Kim jest kobieta obok Laury, podczas ogłaszania wyroków, w ostatnim odcinku?
Co Marecka powiedziała Blachowskiemu, że ten się ocknął i odwołał zeznania obciążające Sikorę?
Kobieta obok Laury to żona Mnicha ;) co do drugiego pytania - również jestem ciekawa!
Przekaz, jaki dostał Blacha od żony to, że Sikora nie chce oddać Mirze kasy, którą dał mu na przechowanie i że nie załatwił im ochrony. Biorąc pod uwagę to, w jakim środowisku się obracał, pomyślał, że Sikora okazał się po prostu taki sam, jak inni i obciążył go zeznaniami. Marecka prawdopodobnie opowiedziała mu jak wszystko wyglądało naprawdę - że ludzie Mnicha porwali Sikorze córkę i przy okazji znaleźli w mieszkaniu pieniądze Blachy, streszczając mu jakie zeznania złożyli Paweł i Lidka, i co wynikało z wiedzy operacyjnej, zebranej przez policję (Huba miał informacje od Edzia). O tym, że Mnich kazał swojemu człowiekowi wyciągnąć informacje o ojcu od Lidki Blacha dobrze wiedział sam, więc to dodawało wiarygodności tej wersji wydarzeń. Poza tym sądzę, że w gruncie rzeczy Blacha wiedział, ze Sikora jest po prostu zbyt uczciwym facetem, żeby wykręcić mu taki numer, więc gdy dostał spójny opis wydarzeń, nie wahał się zbyt długo, co należy zrobić.

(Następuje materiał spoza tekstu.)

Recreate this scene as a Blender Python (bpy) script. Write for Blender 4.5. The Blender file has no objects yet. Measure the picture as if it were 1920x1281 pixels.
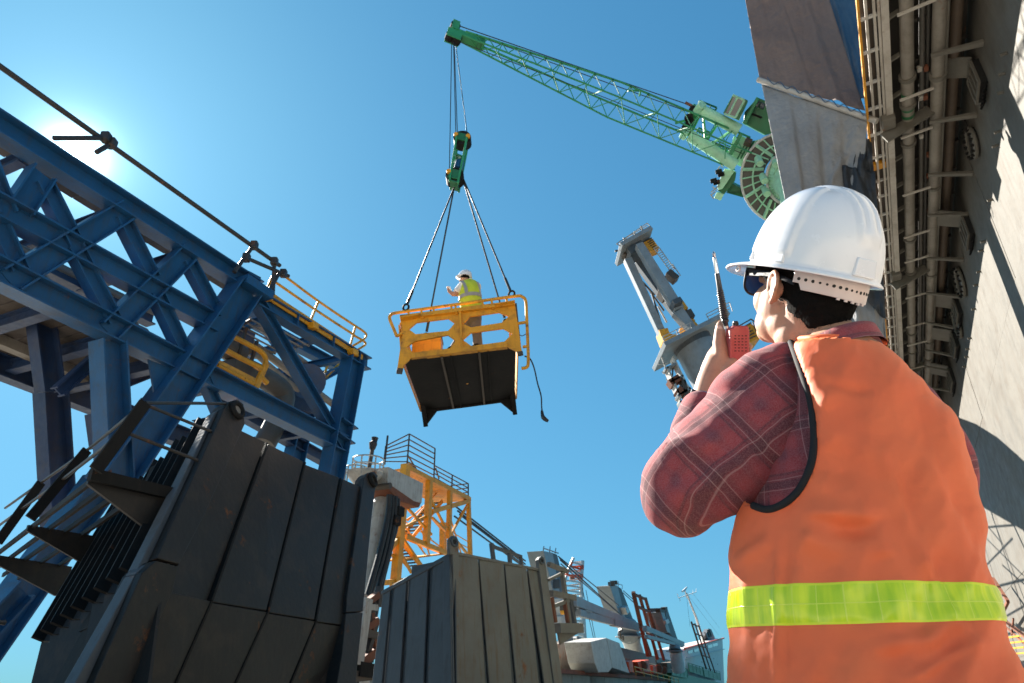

A o co chodziło w zakończeniu ostatniego odcinka? Kiedy Blachowski rozejrzał się po okolicy? I co to były za listy? Bo tego kompletnie nie mogę zrozumieć . . .
A co tutaj dużo rozumiec. Dzięki listom zobaczyłeś, że dostali nowe tożsamości. Dziwne, że nie zmienili im nawet imion.
A co do tego rozglądania się po okolicy, to cóż - sądzę, że taki świadek koronny do końca życia oglądałby się za siebie, bo nie może byc pewien, czy ktoś go jednak nie odnajdzie. Ten jadący samochód był całkowicie przypadkowy, ale obawy i tak pozostają, więc Blacha zachowywał czujnośc.